Kriminalisasi, menurut Rukka, merupakan salah satu bentuk dari perampasan wilayah adat dan perusakkan lingkungan pihak swasta di mana-mana. ”Pak Effendi bukan tidak kooperatif, melainkan beliau ingin didampingi oleh pengacara sesuai haknya,” katanya.
Hal serupa juga disampaikan Direktur Eksekutif Nasional Walhi Nur Hidayati. Menurut dia, perjuangan masyarakat adat untuk mendapatkan pengakuan itu melalui jalan panjang yang sampai saat ini belum direspons baik oleh pemerintah.
”Selama keberadaan adat dan wilayahnya tidak diakui negara, kekerasan dan konflik akan terus terjadi sampai entah kapan,” kata Yaya, sapaan akrabnya.
Yaya mengungkapkan, sebenarnya dengan undang-undang di daerah kabupaten wajib untuk melakukan identifikasi pengakuan wilayah kelola adat dan komunitas adat. Akan tetapi, hal itu diingkari dan tidak dijalankan, justru perusahaan yang didukung dengan membuka hutan.

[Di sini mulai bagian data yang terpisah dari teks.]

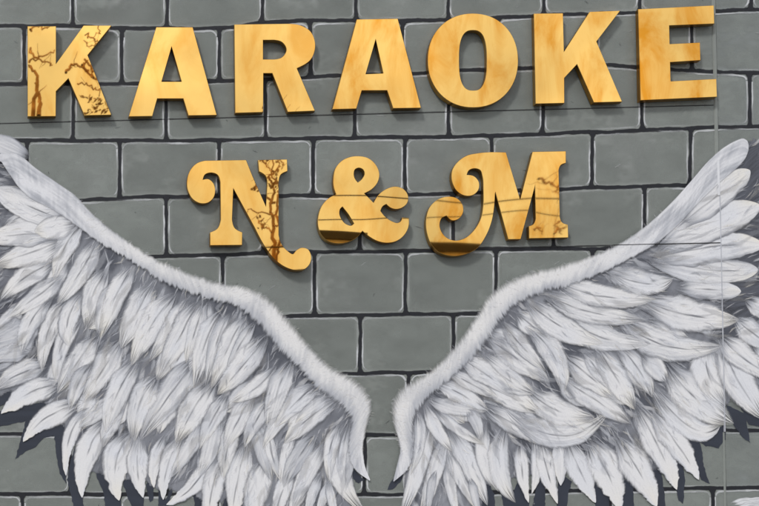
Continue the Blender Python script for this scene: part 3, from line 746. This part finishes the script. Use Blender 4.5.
k1 = [(27.5, 26), (56, 26), (56, 63.6), (83.6, 25.3), (111.6, 25.3), (87.7, 55), (111.4, 114.8), (84.4, 115.4), (68.4, 78.4), (56, 91.2), (55.8, 116.2), (27.6, 116.4)]
a1 = [(156.3, 26.8), (192.8, 26.8), (216.8, 115.2), (188.4, 115.6), (183.3, 98.6), (157.2, 98.6), (152.3, 116.2), (128.6, 116.6)]
r1 = [(234.4, 24.1), (286, 23.4), (300, 24.8, 0), (310.5, 31, 0), (315.4, 44, 0), (311.5, 58.5, 0), (297, 68.2), (315, 110.8), (287.7, 112), (272.3, 73.2), (263.5, 73.2), (263.2, 112.2), (235.2, 113)]
r1h = [(263.2, 39.9), (274, 39.8), (282, 42, 0), (286.5, 49.6, 0), (282, 57, 0), (274, 59.1), (263.2, 59.1)]
a2 = [(357, 18.9), (398, 18.2), (421, 108), (393, 108.4), (387.1, 90.4), (361.8, 90.5), (356.3, 108.8), (332.3, 109.4)]
k2 = [(534.1, 13.1), (563.3, 12.7), (564, 51.6), (590.1, 11.3), (620.6, 10.2), (596.7, 41.3), (622, 101.8), (593.6, 102.6), (577, 64.3), (564.3, 78), (564.3, 103.2), (535.5, 103.9)]
e1 = [(638.6, 8.6), (714.3, 4.8), (714.7, 23.4), (669.6, 25.2), (669.9, 43.7), (700.2, 42.2), (700.6, 60.2), (670.2, 62.2), (670.6, 81.2), (716.3, 78.8), (716.8, 97), (640.3, 100.5)]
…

Selama keberadaan adat dan wilayahnya tidak diakui negara, maka kekerasan dan konflik akan terus terjadi sampai entah kapan
”Konstitusi kita menjelaskan jika keberadaan masyarakat adat itu diakui, tetapi tidak dijalankan pemerintah di daerah, kondisi ini yang dihadapi Kinipan,” kata Yaya.
Menanggapi hal itu, Kepala Dinas Perkebunan Provinsi Kalteng Rawing Rambang mengungkapkan, pihaknya sudah berkoordinasi dengan pemerintah daerah terkait penanganan konflik. Namun, karena Staf Presiden sudah turun ke lokasi dan menanganinya, pihaknya menunggu instruksi.
”Itu juga kami serahkan ke kabupaten, tetapi kami koordinasi terus. Kami harap konflik ini cepat selesai kasihan masyarakat,” kata Rawing.
Terkait perizinan, lanjut Rawing, pihaknya akan memeriksa kembali namun sejauh ini belum ada laporan adanya permasalahan. ”Nanti akan saya cek lagi,” ujarnya.
Humas PT SML, Wendy, saat dihubungi melalui pesan singkat mengungkapkan, tidak semua warga Kinipan menolak perusahaannya masuk. Ia juga menyayangkan banyaknya pihak yang menyerang perusahaannya.
”Hanya kelompok Effendi Buhing saja yang menolak. Kalau yang lain, silakan tanya,” kata Wendy singkat.